Why our company is failing at Agile
So on Tuesday and Wednesday of this week I was bombarded with questions concerning a project we worked on for inclusion in the release we are about to ship. (Our company has to ship our product in testable releases to our clients due to regulations.) The people asking the questions attended every design session and demo, but now 5 months after the work is complete they are asking detailed questions about the functionality. Why? Because now they need to update the release documentation. Why these actions were not done at the time of the project is a mystery to me. This is one of those processes where the people involved have not adjusted their thinking away from the Waterfall project / release model to our current Agile-ish model. The documentation was not updated in parallel with the development, but instead is now being updated now that they are finalizing the release and it is 'time' to update the documentation. So I spend many hours going back over what we implemented to answer these questions, and in one case simply demo'd the functionality as it exists in the product. Waste. Of. Time.

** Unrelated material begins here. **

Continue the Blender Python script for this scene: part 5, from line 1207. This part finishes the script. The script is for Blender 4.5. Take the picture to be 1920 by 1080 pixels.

Typical result of Agile code first approach
Doing a code review today involving a project to remove functionality that is not longer used by 3rd parties. Someone posted a comment in the review, "So I know it would be a large work effort addition, but have we discussed removing <columnName> from the table? It is only used for <business function being removed>" This is typical for what I have seen of Agile development (by supposed experienced agile developers) in that they start something, start coding, then as they hit issues their scope expands because the didn't have a correct design to start with.
The answer to the question that was asked, was yes we need to remove all of the functionality supporting the business function being removed, not just the user interface for it. Their reply was that scope change tripled or quadrupled the work they need to do. If you have ever worked on a system with a percentage of its code associated with no-longer in use functionality, you know they answer they received. "You need to pull all of the code and columns exclusive to <business function>." Identify it, remove it, and supply QA with the information to test the remaining functionality that is touched by these changes.